Batman’s Villains

The most titillating aspect of the Dark Knight Returns, and many other comics for that matter, is how everything seems to represent something else.  Metaphors rule the superhero, and DKR is bursting at the seams with them.  While Miller discusses some of this in his interview, I wanted to try to walk through the narrative and pull out the largest ones and see what happens.

In the first book batman faces Harvey Dent, who Miller points out is a reflection of Batman because of his two-sidedness (Bruce Wayne & Batman).  In returning to the batman self, Bruce Wayne must face his own evil, represented by the bat, and not ignore it or silence it, but rather let it empower him so that he can fight for the weak and average human.  Batman sees his own reflection in Harvey’s vision of himself, as someone who has let the evil side of him rule entirely.  This one idea has many implications.  For instance, batman might have thought that by retiring for so long, he let his worst side of him (fear, laziness, old age) take over his persona to the point that he became a bystander in the increasingly chaotic city of Gotham.  Alternatively, he might have recognized that his own evil (the bat) had in the past taken over so completely that he let things happen that shouldn’t have.  I do not know what happened to the previous robin, but it’s obvious that whatever it was, Batman regretted his role in it.  When Batman faces Harvey Dent, then, he is facing the doubleness of himself, his good and his evil.
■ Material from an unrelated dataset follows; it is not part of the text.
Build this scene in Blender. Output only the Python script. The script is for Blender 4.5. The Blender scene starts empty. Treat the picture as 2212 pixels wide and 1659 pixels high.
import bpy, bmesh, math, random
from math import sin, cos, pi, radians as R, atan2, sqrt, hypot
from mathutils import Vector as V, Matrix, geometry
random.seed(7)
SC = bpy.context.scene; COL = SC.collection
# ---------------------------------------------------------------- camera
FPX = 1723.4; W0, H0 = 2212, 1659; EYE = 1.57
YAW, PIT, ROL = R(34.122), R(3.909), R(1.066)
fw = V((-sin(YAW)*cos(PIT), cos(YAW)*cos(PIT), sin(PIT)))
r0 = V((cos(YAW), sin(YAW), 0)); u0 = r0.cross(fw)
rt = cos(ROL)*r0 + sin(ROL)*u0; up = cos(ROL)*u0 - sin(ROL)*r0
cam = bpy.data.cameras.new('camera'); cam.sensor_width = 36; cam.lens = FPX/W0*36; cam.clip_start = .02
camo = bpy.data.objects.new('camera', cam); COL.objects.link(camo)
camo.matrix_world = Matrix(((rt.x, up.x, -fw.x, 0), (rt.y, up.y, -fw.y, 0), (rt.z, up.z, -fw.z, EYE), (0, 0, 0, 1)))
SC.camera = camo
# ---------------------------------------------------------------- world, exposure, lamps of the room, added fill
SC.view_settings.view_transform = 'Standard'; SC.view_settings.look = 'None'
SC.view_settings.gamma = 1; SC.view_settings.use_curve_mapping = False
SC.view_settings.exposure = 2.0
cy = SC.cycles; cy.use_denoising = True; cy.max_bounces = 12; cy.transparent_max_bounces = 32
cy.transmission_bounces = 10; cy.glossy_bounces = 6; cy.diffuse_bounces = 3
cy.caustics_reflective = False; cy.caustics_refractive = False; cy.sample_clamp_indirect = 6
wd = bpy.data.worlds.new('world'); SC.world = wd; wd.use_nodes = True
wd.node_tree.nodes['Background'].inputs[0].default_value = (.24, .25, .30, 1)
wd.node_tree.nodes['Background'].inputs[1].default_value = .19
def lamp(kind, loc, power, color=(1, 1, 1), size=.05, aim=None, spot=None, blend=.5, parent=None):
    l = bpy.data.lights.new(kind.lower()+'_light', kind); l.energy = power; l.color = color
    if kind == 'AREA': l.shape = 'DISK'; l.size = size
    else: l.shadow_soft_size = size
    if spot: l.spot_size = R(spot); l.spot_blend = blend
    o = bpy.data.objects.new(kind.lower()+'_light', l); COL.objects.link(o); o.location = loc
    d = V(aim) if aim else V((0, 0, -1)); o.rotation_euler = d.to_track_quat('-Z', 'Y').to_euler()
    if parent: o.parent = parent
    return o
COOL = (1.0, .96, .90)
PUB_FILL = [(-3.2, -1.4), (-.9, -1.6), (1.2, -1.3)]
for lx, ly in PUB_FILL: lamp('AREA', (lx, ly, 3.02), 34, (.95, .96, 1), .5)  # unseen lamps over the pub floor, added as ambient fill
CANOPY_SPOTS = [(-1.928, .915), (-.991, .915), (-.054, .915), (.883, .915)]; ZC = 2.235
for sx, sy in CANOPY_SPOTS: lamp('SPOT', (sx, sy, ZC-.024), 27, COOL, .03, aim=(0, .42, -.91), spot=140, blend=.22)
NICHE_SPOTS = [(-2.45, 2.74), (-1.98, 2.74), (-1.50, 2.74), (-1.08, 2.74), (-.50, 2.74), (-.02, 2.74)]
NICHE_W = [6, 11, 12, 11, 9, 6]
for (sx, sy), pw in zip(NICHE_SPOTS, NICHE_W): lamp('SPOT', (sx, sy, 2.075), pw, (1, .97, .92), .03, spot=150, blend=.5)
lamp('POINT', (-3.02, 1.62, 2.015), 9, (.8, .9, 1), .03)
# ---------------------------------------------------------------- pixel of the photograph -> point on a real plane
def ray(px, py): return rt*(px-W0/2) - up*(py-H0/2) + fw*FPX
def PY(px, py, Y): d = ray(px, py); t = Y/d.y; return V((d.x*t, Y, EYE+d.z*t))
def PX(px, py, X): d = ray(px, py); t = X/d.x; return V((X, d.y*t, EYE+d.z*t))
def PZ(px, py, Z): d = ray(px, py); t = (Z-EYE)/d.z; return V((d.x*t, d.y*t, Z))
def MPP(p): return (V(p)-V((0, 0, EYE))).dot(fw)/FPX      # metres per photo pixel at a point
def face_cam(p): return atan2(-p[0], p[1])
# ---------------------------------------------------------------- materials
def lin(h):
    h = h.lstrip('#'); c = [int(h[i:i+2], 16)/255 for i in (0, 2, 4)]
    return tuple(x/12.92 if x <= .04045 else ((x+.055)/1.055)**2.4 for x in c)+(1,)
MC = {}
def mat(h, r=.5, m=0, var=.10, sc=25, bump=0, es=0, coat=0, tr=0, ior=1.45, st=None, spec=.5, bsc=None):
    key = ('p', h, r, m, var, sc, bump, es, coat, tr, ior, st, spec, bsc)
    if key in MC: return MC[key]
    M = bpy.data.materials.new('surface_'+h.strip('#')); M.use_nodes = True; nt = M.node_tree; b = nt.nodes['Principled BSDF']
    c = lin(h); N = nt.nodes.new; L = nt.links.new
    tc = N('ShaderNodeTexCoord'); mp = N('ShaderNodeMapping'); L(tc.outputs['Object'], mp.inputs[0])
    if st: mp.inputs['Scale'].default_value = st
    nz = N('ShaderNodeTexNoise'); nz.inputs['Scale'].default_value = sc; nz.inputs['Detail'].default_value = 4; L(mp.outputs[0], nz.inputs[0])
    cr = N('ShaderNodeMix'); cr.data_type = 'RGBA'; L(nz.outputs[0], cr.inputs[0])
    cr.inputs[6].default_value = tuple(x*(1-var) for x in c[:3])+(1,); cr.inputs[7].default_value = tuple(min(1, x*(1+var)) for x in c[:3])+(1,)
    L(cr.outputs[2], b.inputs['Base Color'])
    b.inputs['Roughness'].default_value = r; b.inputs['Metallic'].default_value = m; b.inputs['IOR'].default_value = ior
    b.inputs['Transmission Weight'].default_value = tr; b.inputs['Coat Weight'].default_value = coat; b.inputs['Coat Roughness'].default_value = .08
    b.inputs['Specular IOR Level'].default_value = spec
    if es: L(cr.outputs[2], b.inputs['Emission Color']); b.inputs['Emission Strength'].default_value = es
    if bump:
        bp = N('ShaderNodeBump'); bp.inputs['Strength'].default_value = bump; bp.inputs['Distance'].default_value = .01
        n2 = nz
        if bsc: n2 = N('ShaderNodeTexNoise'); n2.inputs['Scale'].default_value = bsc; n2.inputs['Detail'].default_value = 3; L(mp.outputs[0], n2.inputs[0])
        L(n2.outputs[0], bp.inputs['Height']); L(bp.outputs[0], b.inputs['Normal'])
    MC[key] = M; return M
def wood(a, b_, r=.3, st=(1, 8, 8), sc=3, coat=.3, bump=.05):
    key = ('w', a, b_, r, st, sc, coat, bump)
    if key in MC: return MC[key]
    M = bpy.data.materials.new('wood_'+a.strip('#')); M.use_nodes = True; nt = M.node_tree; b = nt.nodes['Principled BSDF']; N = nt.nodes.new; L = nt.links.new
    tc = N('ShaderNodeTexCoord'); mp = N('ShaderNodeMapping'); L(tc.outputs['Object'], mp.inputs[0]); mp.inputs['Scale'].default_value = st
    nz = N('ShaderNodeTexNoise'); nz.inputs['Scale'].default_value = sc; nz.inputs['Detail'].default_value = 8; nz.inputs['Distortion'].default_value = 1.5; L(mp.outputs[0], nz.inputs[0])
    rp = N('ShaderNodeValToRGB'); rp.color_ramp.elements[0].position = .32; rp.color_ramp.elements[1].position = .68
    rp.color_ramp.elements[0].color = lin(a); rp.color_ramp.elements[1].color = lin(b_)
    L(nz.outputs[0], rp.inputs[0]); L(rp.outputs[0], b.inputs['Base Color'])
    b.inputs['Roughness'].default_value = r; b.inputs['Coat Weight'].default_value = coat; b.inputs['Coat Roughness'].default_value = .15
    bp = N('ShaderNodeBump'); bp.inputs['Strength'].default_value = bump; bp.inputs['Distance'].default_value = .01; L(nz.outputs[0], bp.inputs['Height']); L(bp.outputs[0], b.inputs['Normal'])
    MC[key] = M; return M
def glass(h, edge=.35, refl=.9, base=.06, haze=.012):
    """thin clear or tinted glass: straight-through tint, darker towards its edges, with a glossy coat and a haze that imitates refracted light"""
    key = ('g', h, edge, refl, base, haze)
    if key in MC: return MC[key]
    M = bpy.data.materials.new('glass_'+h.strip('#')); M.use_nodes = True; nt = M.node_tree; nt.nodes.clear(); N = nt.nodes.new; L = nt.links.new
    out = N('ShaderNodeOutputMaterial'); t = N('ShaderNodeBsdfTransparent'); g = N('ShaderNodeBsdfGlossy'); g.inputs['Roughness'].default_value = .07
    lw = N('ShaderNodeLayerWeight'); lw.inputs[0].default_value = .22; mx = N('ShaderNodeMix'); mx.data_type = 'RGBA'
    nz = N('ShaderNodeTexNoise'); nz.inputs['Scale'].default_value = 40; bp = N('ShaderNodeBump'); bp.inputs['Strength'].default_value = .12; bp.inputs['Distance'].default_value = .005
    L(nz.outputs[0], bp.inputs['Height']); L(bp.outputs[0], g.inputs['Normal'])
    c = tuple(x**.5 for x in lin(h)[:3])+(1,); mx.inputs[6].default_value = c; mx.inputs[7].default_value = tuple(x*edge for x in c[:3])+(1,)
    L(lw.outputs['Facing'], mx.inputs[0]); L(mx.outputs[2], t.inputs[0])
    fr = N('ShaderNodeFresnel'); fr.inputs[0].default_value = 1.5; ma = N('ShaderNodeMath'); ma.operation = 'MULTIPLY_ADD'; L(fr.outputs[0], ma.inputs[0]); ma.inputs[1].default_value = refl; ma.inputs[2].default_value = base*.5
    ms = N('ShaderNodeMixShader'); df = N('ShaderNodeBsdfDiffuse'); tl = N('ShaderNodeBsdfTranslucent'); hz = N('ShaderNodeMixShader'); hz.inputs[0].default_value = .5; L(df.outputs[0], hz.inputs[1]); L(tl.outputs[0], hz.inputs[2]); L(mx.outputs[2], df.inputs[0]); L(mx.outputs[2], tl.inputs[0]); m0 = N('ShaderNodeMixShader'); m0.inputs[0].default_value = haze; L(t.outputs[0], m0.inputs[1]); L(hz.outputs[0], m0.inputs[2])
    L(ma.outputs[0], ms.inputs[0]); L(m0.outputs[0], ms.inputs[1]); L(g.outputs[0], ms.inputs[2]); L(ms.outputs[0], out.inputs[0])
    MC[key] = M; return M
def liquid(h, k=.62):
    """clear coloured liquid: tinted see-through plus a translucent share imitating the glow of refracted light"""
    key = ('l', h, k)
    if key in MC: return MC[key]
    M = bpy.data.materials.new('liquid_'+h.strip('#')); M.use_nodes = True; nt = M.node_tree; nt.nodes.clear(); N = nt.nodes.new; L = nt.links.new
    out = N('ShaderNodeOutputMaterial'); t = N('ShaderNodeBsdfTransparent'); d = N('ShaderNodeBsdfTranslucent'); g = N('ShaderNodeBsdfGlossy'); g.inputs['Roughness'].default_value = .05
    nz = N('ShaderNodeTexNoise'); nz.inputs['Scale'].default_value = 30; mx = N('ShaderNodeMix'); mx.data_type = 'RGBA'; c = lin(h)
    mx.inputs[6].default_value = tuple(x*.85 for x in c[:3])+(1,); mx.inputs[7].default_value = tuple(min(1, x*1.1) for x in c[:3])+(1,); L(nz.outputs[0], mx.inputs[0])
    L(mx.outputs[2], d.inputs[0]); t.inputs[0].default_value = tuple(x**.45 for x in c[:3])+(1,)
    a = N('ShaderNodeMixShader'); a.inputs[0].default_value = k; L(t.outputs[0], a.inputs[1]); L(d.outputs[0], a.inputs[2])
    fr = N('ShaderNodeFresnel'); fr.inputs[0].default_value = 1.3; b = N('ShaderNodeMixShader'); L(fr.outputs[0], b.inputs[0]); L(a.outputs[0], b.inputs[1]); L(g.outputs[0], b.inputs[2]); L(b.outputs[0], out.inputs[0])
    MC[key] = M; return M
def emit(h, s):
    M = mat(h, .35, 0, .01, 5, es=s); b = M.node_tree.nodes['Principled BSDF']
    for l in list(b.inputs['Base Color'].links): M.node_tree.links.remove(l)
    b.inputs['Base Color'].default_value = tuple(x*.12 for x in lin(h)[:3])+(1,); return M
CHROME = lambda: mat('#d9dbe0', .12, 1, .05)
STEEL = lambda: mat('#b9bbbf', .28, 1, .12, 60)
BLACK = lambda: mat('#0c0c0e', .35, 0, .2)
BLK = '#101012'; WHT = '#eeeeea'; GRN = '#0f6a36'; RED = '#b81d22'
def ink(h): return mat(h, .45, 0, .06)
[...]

The mutant gang of book two seems to represent the anonymous group of mediocre villains, who are the same type of people who murdered Batman’s parents.  In facing them and finally taking out their leader, Batman has regained the power he lost when his parents died.  By killing the mutant leader and gaining the adoration of the mutant gang, Batman has essentially wrestled with the past, and then become the master of it.

Book three is Batman’s epic fight with his archenemy the Joker.  As Miller explains, the Joker represents chaos, and it is specifically this chaos that Batman, a control-freak, cannot stand.  It is also this chaos that killed his parents.  In facing the Joker batman is facing not only his past (like he did with the mutant gang), but also the larger universal force that ultimately lead to the murder of his parents.  In other words, the mutant gang was a replica of the type of people that killed his parents; the Joker is the puppet master that made them do it.

In book four Batman has to face Superman, and it is here that I get a little confused.  It seems that Superman is what would happen if Batman was all Bruce Wayne, in other words was all good.  Superman is not a complicated figure, but rather the simple easy example of pure good.  Batman is more complicated and so it seems that Superman might represent the other side of Harvey Dent – if Harvey Dent did see himself as his surgeons did.  Batman has to balance Bruce Wayne and the Bat in order to fully live out who he is.  If either the good or the evil was to silence the other, he would be out of balance and would become something akin to Superman – hired help who doesn’t think twice when asked to kill an old friend.